[Description of the task] Which lines contain the string "This"? Please list every one of them.

________________

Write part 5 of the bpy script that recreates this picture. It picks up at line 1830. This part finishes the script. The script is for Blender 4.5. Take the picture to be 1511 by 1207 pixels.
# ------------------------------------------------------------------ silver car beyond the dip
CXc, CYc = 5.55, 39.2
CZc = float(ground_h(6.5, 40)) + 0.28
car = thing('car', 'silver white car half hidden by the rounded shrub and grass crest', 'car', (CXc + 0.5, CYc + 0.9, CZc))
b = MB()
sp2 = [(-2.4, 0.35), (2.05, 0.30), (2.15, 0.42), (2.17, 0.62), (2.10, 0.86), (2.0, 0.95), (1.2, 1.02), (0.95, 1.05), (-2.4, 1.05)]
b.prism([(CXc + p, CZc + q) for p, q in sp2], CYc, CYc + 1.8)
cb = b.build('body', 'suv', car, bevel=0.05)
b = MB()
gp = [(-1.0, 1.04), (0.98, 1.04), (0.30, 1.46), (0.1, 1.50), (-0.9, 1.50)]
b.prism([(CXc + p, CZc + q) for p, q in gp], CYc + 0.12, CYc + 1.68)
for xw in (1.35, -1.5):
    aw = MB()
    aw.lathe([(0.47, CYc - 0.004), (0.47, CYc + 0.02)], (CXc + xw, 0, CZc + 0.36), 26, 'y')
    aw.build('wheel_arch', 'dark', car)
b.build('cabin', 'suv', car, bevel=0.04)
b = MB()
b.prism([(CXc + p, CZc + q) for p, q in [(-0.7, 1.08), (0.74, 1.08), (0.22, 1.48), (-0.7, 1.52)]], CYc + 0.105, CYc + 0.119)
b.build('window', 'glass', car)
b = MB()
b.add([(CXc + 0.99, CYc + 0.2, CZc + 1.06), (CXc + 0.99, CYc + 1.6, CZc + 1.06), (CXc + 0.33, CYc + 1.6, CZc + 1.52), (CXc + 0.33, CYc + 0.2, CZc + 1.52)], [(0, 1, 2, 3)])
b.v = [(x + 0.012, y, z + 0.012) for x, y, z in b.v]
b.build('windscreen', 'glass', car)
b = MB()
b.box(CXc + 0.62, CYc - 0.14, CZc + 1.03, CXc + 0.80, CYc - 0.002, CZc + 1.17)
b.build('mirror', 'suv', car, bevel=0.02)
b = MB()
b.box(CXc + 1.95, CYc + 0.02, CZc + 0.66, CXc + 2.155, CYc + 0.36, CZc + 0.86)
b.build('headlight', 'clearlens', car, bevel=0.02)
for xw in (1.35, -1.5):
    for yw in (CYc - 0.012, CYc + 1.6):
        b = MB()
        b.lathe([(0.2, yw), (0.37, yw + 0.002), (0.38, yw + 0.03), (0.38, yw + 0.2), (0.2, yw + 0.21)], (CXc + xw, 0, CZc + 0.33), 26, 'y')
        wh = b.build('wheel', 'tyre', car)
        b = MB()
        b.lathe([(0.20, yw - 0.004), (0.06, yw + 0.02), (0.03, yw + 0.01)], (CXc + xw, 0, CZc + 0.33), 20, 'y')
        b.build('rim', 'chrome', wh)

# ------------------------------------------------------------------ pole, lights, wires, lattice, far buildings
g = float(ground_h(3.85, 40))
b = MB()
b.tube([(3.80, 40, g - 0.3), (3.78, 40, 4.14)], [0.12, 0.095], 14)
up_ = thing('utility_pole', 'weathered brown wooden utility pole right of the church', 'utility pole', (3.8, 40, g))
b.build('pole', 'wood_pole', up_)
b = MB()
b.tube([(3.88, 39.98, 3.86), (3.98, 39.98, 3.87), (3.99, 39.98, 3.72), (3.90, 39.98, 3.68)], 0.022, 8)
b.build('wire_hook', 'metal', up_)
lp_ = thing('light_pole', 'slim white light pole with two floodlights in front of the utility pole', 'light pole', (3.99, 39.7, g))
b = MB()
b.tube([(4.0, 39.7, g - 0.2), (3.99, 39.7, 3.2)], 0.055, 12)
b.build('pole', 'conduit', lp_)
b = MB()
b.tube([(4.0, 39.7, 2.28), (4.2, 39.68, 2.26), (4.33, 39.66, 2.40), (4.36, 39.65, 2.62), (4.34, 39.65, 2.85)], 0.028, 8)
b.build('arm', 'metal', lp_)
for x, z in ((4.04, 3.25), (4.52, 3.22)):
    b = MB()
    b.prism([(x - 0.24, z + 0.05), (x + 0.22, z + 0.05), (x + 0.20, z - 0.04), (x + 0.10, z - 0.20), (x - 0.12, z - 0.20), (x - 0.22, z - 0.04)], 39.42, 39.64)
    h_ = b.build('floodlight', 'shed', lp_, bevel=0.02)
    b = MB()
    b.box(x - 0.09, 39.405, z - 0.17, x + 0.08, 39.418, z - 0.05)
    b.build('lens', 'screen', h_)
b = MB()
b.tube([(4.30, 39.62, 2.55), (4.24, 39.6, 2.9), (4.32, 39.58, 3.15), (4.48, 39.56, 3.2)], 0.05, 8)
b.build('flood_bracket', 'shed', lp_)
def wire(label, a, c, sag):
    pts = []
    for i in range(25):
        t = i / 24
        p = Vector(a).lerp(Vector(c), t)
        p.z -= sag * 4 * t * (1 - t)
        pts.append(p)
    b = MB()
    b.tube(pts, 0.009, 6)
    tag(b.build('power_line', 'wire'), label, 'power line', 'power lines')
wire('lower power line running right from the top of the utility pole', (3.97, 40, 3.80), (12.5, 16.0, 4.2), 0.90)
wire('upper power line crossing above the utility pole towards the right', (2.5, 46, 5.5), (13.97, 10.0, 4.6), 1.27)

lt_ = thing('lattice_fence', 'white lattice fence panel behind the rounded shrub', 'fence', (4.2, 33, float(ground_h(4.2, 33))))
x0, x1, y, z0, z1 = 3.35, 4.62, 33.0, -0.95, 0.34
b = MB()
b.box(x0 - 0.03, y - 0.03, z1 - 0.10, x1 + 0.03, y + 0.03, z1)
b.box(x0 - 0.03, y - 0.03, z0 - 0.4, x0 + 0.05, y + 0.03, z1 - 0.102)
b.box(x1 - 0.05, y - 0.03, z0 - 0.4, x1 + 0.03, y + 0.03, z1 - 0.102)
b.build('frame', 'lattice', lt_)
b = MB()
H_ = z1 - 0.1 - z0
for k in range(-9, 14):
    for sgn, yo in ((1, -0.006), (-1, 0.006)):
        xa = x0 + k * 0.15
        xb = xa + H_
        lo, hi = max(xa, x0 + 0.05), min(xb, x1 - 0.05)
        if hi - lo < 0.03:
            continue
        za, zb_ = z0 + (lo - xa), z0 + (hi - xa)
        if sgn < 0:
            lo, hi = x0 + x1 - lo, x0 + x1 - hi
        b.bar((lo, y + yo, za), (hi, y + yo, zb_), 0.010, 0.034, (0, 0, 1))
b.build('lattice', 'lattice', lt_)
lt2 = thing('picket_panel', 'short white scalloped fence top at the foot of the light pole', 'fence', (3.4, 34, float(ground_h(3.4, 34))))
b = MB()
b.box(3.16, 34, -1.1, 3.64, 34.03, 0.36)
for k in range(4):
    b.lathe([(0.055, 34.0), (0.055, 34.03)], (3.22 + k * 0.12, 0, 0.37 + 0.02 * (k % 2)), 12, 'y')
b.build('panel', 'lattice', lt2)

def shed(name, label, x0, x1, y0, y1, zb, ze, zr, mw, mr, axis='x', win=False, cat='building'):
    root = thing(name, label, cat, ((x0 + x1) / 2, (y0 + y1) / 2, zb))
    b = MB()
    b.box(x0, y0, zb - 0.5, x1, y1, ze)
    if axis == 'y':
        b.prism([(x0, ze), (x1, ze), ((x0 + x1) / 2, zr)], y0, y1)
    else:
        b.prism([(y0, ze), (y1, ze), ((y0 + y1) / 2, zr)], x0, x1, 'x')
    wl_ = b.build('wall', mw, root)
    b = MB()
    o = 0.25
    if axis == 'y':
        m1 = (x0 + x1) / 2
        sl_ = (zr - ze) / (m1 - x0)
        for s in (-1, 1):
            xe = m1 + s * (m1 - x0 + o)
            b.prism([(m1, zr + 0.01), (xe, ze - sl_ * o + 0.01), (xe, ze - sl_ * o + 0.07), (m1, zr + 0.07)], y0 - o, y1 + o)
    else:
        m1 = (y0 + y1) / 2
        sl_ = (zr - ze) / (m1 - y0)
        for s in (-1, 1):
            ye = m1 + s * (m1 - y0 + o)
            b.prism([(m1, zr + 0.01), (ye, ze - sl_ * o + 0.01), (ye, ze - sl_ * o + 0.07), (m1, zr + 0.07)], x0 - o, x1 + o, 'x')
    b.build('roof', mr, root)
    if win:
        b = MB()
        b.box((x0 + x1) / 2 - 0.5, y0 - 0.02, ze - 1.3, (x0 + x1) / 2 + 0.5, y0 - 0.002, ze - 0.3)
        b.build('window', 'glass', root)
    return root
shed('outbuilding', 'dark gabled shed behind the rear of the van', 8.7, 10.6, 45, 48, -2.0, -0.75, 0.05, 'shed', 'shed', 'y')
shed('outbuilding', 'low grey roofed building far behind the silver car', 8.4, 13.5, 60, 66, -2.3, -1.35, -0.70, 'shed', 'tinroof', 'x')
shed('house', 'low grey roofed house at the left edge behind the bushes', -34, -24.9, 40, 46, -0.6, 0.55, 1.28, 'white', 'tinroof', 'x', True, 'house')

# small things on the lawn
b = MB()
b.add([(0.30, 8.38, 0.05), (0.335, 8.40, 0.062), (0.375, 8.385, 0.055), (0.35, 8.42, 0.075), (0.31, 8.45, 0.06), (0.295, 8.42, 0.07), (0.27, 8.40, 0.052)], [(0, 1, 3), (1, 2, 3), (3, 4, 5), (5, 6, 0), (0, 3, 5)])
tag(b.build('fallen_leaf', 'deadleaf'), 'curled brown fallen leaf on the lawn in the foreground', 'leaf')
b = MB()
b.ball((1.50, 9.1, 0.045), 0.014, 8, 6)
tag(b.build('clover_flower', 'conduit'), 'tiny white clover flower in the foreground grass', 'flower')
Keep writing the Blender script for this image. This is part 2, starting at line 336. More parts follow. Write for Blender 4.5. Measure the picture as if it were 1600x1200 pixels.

________________

[Answer in full]
Write part 5 of the bpy script that recreates this picture. It picks up at line 1830. This part finishes the script. The script is for Blender 4.5. Take the picture to be 1511 by 1207 pixels.
Keep writing the Blender script for this image. This is part 2, starting at line 336. More parts follow. Write for Blender 4.5. Measure the picture as if it were 1600x1200 pixels.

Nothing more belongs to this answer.